Louisiana Purchase through Early Statehood
In November 1829, the territorial legislature formed Union County from parts of Hempstead and Clark counties. The next spring, the county court convened at the former colonial trading post of Ecore Fabre (now Camden in Ouachita County) on a bluff overlooking the Ouachita River. In 1837, county officers anticipated that a pending division of the county would slice away the Ecore Fabre region and approved the relocation of the county seat farther down the river to another port, Scarborough’s Landing. Over the following two decades, three counties and parts of six others were carved from the original Union County. Reflecting a changing economy, many residents in 1843 signed a petition requesting that the county seat be moved inland from the river floodplain and closer to major cotton farms. Three commissioners asked Matthew Rainey to surrender 160 acres he had preempted on a ridge that was the county’s highest point, about twelve miles from the river. A surveyor platted the newly christened El Dorado, and officials approved $200 to build a courthouse on the town square.
Immigrants from Alabama, Georgia, and Mississippi spurred a rapid population growth in the 1840s, followed by a slower rise in the next decade. More than half of the 12,288 residents in 1860 were slaves. About five percent of the landholders were planters (holding twenty or more slaves), and a third of the county’s slaves labored on these larger farms. Besides raising corn, Union County was second in the state in the production of peas, beans, and sweet potatoes.
By 1833, Methodist circuit riders conducted church services in cabins, while a Primitive Baptist congregation met in the southeast part of the county. About 1843, residents of Scotland, immigrants from the Carolinas who clung to their Scottish ancestry, organized the first Presbyterian church; soon after, Reverend William Lacy from that congregation established a Presbyterian church in the new county seat.
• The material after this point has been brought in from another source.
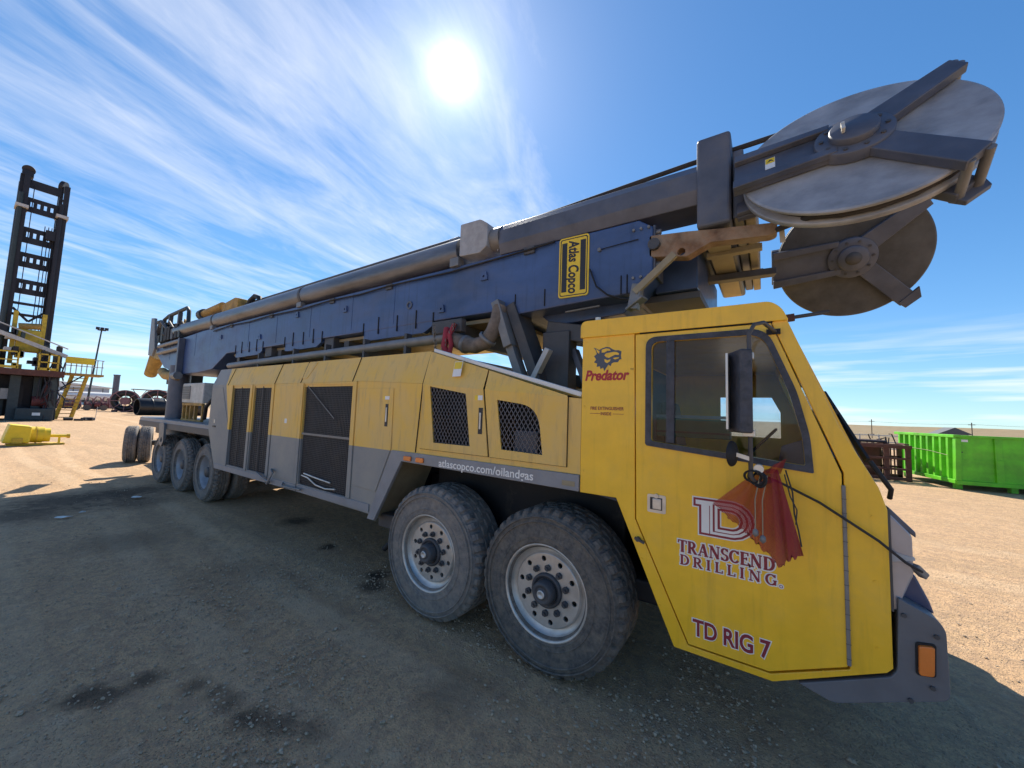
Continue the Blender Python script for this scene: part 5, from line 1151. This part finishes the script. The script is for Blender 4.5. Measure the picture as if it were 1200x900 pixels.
# warehouse
WH = tag(empty('warehouse', (-172, 12, 0)), 'long low pale blue metal warehouse on the left horizon', 'building')
MB().box(-185, -170, -30, 24.5, 0, 5.2).build('wall', 'building_blue', WH)
MB().prism([(-31, 5.2), (25, 5.2), (25, 5.5), (-3, 8.6), (-31, 5.5)], 0, 16.5, (), (Vector((-169.4, 0, 0)), Vector((0, 1, 0)), Vector((0, 0, 1)), Vector((-1, 0, 0)))).build('roof', 'white_sheet', WH)
for y in (2, 10, 19): MB().box(-169.98, -169.9, y, y+4, 0, 4.2).build('roller_door', 'white_sheet', WH)
for y in range(-28, 24, 3): MB().box(-169.97, -169.9, y, y+.15, 0, 5.15).build('wall_rib', 'roof_dark', WH)
SK = tag(empty('vent_stack', (-170, 25.8, 0)), 'slim grey-blue stack standing beside the warehouse', 'stack')
MB().cyl((-170, 25.8, 0), (-170, 25.8, 9.4), .75, 16).build('shaft', 'steel_blue', SK); MB().cyl((-170, 25.8, 9.4), (-170, 25.8, 9.7), .85, 16).build('cap', 'steel_blue', SK)
# white tank trailer
WT = tag(empty('tank_trailer', (-110, 13.4, 0)), 'white tank trailer parked behind the red machinery', 'trailer')
MB().cyl((-110, 8.5, 2.3), (-110, 15.2, 2.3), .85, 18).build('tank', 'white_sheet', WT)
MB().box(-110.5, -109.5, 8.6, 15.1, 1.1, 1.5).build('frame', 'dark_steel', WT)
for y in (9.5, 13, 14.2): MB().cyl((-109.4, y, .5), (-109.1, y, .5), .5, 16).build('wheel', 'rubber', WT)
# red oilfield machinery in a row
def pump_unit(x, y, L, lab, mat, sd):
    rnd = random.Random(sd); e = tag(empty('pump_unit', (x, y, 0)), lab, 'pump', 'machinery parked behind the standing rig')
    MB().box(x-.8, x+.8, y, y+L, .2, .45).build('skid', 'dark_steel', e)
    for i in range(3):
        yy = y+.2+i*L/3; h_ = rnd.uniform(.9, 1.7)
        MB().box(x-.6, x+.5, yy, yy+L*.2, .45, h_).build('casing', mat, e, .05)
        MB().cyl((x+.6, yy+.1, h_*.6), (x+.6, yy+L*.25, h_*.6), rnd.uniform(.25, .45), 14).build('cylinder', mat, e)
        MB().tube([(x+.5, yy, h_), (x+.4, yy+.3, h_+.7), (x+.4, yy+.8, h_+.5), (x+.6, yy+1.0, .5)], .09, 7).build('pipe', 'pink_steel', e)
    for k in (.15, .85): MB().cyl((x+.9, y+L*k, .45), (x+1.1, y+L*k, .45), .45, 14).build('flywheel', 'rubber', e)
    q = MB()
    for i in range(5): yy = y+rnd.random()*L; q.bar((x+.9, yy, .1), (x+.8, yy+rnd.uniform(-.8, .8), rnd.uniform(.8, 2.0)), .07, .07)
    q.build('frame_bars', 'rig_black', e)
pump_unit(-92, 5.6, 3.4, 'dark red pump unit half hidden behind the yellow stairs', 'machinery_red', 3)
pump_unit(-90, 9.0, 2.6, 'dusky red pump unit with wheels between stairs and hose reels', 'machinery_red', 5)
pump_unit(-98, 12.0, 2.4, 'low pinkish pump unit in front of the white tank trailer', 'pink_steel', 11)
# hose reels
def reel(x, y, r, lab):
    e = tag(empty('hose_reel', (x, y, 0)), lab, 'hose reel', 'big dark reels behind the truck')
    ax = Vector((1, -.25, 0)).normalized(); O_ = Vector((x, y, r+.1))
    for i in range(7): MB().lathe([(r*.5, -.14), (r-.06, -.16), (r, 0), (r-.06, .16), (r*.5, .14)], O_-ax*(i*.33), ax, 40, closed=True).build('coil', 'black_plastic', e)
    for s_ in (.35, -2.3):
        q = MB(); q.lathe([(.001, 0), (r*.35, 0), (r*.35, .06), (.001, .06)], O_+ax*s_, ax, 20, False)
        e1 = ax.orthogonal().normalized(); e2 = ax.cross(e1)
        for k in range(8):
            a = k*pi/4; q.bar(O_+ax*s_, O_+ax*s_+(e1*cos(a)+e2*sin(a))*r*1.02, .10, .10)
        q.lathe([(r*.95, 0), (r*1.04, .0), (r*1.04, .08), (r*.95, .08)], O_+ax*s_, ax, 40, False, closed=True); q.build('flange', 'pink_steel' if s_ > 0 else 'machinery_red', e)
    MB().box(x-2.4, x+.5, y-r*.6, y-r*.6+.2, 0, .3).box(x-2.4, x+.5, y+r*.5, y+r*.5+.2, 0, .3).build('cradle', 'brown_steel', e)
reel(-82, 12.3, 1.6, 'dark hose reel with red flange, left one of the pair')
reel(-76, 14.6, 1.7, 'larger hose reel with red flange, right behind the black pipe')
BP = tag(empty('black_pipe', (-68, 12.5, 0)), 'fat black ribbed plastic pipe lying left of the truck tail', 'pipe')
MB().lathe([(1.02, 0), (1.1, .15), (1.1, 6.8), (1.02, 7)], (-66.5, 10.6, 1.05), (-.12, 1, 0), 36).lathe([(.95, 7), (.95, 0)], (-66.5, 10.6, 1.05), (-.12, 1, 0), 36).lathe([(.95, 0), (1.02, 0)], (-66.5, 10.6, 1.05), (-.12, 1, 0), 36).build('shell', 'black_plastic', BP)
for d in (1.3, 2.6, 3.9, 5.2): MB().lathe([(1.1, -.06), (1.16, -.05), (1.16, .05), (1.1, .06)], Vector((-66.5, 10.6, 1.05))+Vector((-.12, 1, 0)).normalized()*d, (-.12, 1, 0), 36).build('pipe_rib', 'black_plastic', BP)
LB = tag(empty('lattice_boom', (-84, 15, 0)), 'pale red lattice boom section lying behind the reels', 'crane boom')
for dy, dz in ((0, 1.2), (0, 2.6), (1.2, 1.2), (1.2, 2.6)): MB().bar((-84+dy, 13.2, dz+1.0), (-84+dy, 24, dz+.9), .13, .13).build('chord', 'pink_steel', LB)
q = MB()
for i in range(12):
    y = 13.2+i*.85; q.bar((-83, y, 2.2 if i % 2 else 3.6), (-83, y+.85, 3.6 if i % 2 else 2.2), .08, .08); q.bar((-84, y, 3.6), (-82.8, y+.85, 3.6), .08, .08)
q.build('lacing', 'pink_steel', LB)
for y in (14, 22): MB().box(-84, -82.8, y, y+.4, 0, 2.15).build('stand', 'brown_steel', LB)
sk_ = MB().cyl((-47.3, 4.35, 0), (-47.3, 4.42, 1.2), .02, 6).build('marker_stake', 'pale_metal'); tag(sk_, 'thin pale stake standing alone in the yard right of the stairs', 'stake')

# ================================================================ BACKGROUND, RIGHT
GC = tag(empty('green_container', (0, 0, 0)), 'lime green open-top roll-off container with ribbed side', 'container')
cx, cy, ln, wd, zb, zt = 0., 0., 3.3, 6.5, .18, 1.63
# ribbed side faces -x, runs back in y; plain side faces -y
MB().box(cx+.06, cx+.10, cy, cy+ln, zb+.1, zt).box(cx+.1, cx+wd, cy+ln-.05, cy+ln, zb+.1, zt).box(cx+wd-.05, cx+wd, cy, cy+ln, zb+.1, zt).build('shell', 'bright_green', GC)
MB().box(cx+.04, cx+wd, cy+.03, cy+.08, zb+.1, zt-.02).build('end_panel', 'bright_green', GC)
MB().box(cx+.1, cx+wd, cy+.1, cy+ln-.1, zb+.08, zb+.14).build('floor', 'bright_green', GC)
for i in range(9):
    y = cy+.24+i*.335
    q = MB().add([(cx+.06, y, zb+.1), (cx-.07, y+.03, zb+.1), (cx-.07, y+.13, zb+.1), (cx+.06, y+.15, zb+.1), (cx+.06, y, zt-.05), (cx-.05, y+.03, zt-.05), (cx-.05, y+.13, zt-.05), (cx+.06, y+.15, zt-.05)], [(0, 1, 5, 4), (1, 2, 6, 5), (2, 3, 7, 6), (4, 5, 6, 7), (3, 2, 1, 0), (0, 4, 7, 3)])
    q.build('side_rib', 'bright_green', GC)
MB().box(cx-.06, cx+.12, cy-.02, cy+ln+.02, zt-.05, zt+.04).build('top_rail', 'bright_green', GC, .01); MB().box(cx-.04, cx+wd, cy-.03, cy+.09, zt-.04, zt+.03).build('top_rail', 'bright_green', GC, .01)
MB().box(cx-.09, cx+.14, cy-.04, cy+ln, zb, zb+.12).build('bottom_rail', 'bright_green', GC, .01); MB().box(cx-.05, cx+wd, cy-.06, cy+.06, zb-.02, zb+.10).build('bottom_rail', 'bright_green', GC, .01)
MB().prism([(cx-.07, zb+.1), (cx+.06, zb+.1), (cx+.10, zt-.1), (cx-.03, zt-.04)], cy-.05, cy+.10).build('corner_post', 'bright_green', GC, .01)
for x in (cx+.84, cx+1.78, cx+2.7, cx+3.7): MB().box(x, x+.16, cy-.02, cy+.04, zb+.08, zt-.02).build('end_post', 'bright_green', GC, .01); MB().box(x-.01, x+.17, cy-.045, cy-.015, zb+.06, .95).build('end_post', 'bright_green', GC, .01)
MB().box(cx+.04, cx+wd, cy+.012, cy+.035, zb+.1, .92).build('lower_panel', 'bright_green', GC)
for (x, y) in ((cx+.05, cy+.2), (cx+1.2, cy+.1), (cx+.1, cy+ln-.3), (cx+4, cy+.1)): MB().box(x, x+.15, y, y+.15, 0, zb+.02).build('foot', 'bright_green', GC)
MB().tube([(cx-.06, cy+.3, 1.02), (cx-.065, cy+1.2, 1.10), (cx-.06, cy+2.2, 1.13), (cx-.05, cy+3.0, 1.2)], .008, 6).build('tie_chain', 'khaki_steel', GC)
MB().box(cx+.06, cx+.28, cy+.02, cy+.028, 1.46, 1.53).build('sticker', 'decal_white', GC); MB().box(cx+.10, cx+.16, cy+.02, cy+.027, 1.13, 1.155).build('latch', 'decal_black', GC)
GC.location = (4.75, 15.0, 0); GC.rotation_euler = (0, 0, radians(12))
# brown rack
BR = tag(empty('brown_pipe_rack', (3.2, 16.2, 0)), 'rusty brown steel pipe rack with open bays beside the green container', 'rack')
for x in (1.9, 3.30, 3.84):
    for y in (16.0, 17.1): MB().box(x, x+.14, y, y+.12, 0, 1.12).build('post', 'brown_steel', BR, .01)
for z, h_ in ((1.10, .12), (.72, .07), (.36, .07), (.02, .10)):
    for y in (15.97, 17.1): MB().box(1.7, 4.0 if z > 1 else 3.96, y, y+.13, z, z+h_).build('rail', 'brown_steel', BR, .008)
MB().box(1.8, 3.36, 17.0, 17.05, .1, 1.12).build('back_sheet', 'brown_steel', BR)
for i in range(4): MB().box(3.46+i*.1, 3.50+i*.1, 17.14, 17.18, .1, 1.12).build('bar', 'brown_steel', BR)
for x in (1.9, 2.6, 3.3, 3.84): MB().box(x, x+.12, 16.1, 17.1, 1.225, 1.27).build('cross_rail', 'brown_steel', BR)
for i in range(5): MB().cyl((1.8, 16.2+i*.18, 1.31), (3.4, 16.2+i*.18, 1.31), .045, 8).build('pipe', 'brown_steel' if i % 2 else 'rig_black', BR)
# far right: barn, poles, fence, sheds
BN = tag(empty('far_barn', (16.6, 62, 0)), 'small dark gabled roof showing above the green container', 'building')
MB().box(15.9, 18.0, 60.2, 63, 0, 1.35).build('wall', 'pale_metal', BN); MB().prism([(15.6, 1.3), (18.3, 1.3), (16.95, 2.05)], 60, 63.2).build('roof', 'roof_dark', BN)
for i, (x, h_) in enumerate(((13.4, 3.0), (24.0, 2.9))):
    e = tag(empty('utility_pole', (x, 80, 0)), ('slim utility pole just right of the cab windscreen', 'slim utility pole rising behind the green container')[i], 'utility pole', 'utility poles on the right horizon')
    MB().tube([(x, 80, 0), (x, 80, h_)], .055, 6).build('pole', 'wood_pole', e); MB().box(x-.35, x+.35, 79.96, 80.04, h_-.35, h_-.28).build('crossarm', 'wood_pole', e)
w_ = MB()
for xa, xb in ((-10, 13.4), (13.4, 24), (24, 37), (37, 60)):
    for d in (-.3, .3): w_.tube([(xa+(xb-xa)*k/6+d, 80, 2.66-.16*sin(pi*k/6)) for k in range(7)], .009, 4, False)
tag(w_.build('power_line', 'rig_black'), 'thin overhead wires strung between the utility poles', 'wire')
FN = tag(empty('pipe_fence', (6, 30, 0)), 'pale pipe fence and racks low behind the brown rack', 'fence')
for x in [2+i*.9 for i in range(9)]: MB().box(x-.04, x+.04, 30, 30.08, 0, 1.35).build('post', 'pale_metal', FN)
for z in (1.3, .9, .5): MB().box(1.5, 9.5, 29.98, 30.1, z-.03, z+.03).build('rail', 'pale_metal', FN)
sc_ = MB()
for i in range(14): x = 4.0+random.random()*4; sc_.tube([(x, 27+random.random(), .0), (x+random.uniform(-.5, .5), 27.5, random.uniform(.9, 1.6)), (x+random.uniform(-.6, .6), 27.5, random.uniform(.9, 1.5))], .03, 5)
tag(sc_.build('tangled_cable', 'rig_black'), 'tangle of dark cable heaped behind the brown rack', 'cable')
Records indicate that a school was operating in south Union County by 1838. In 1843, Lacy and his wife, Julia, formed El Dorado’s first private academy in their small home. After two years, he left to manage his plantation and turned his students over to Elizabeth Banks, who founded what became El Dorado Female Institute (current site of South Arkansas Community College). The school occupied land donated by Albert Rust, the first U.S. congressman from Union County.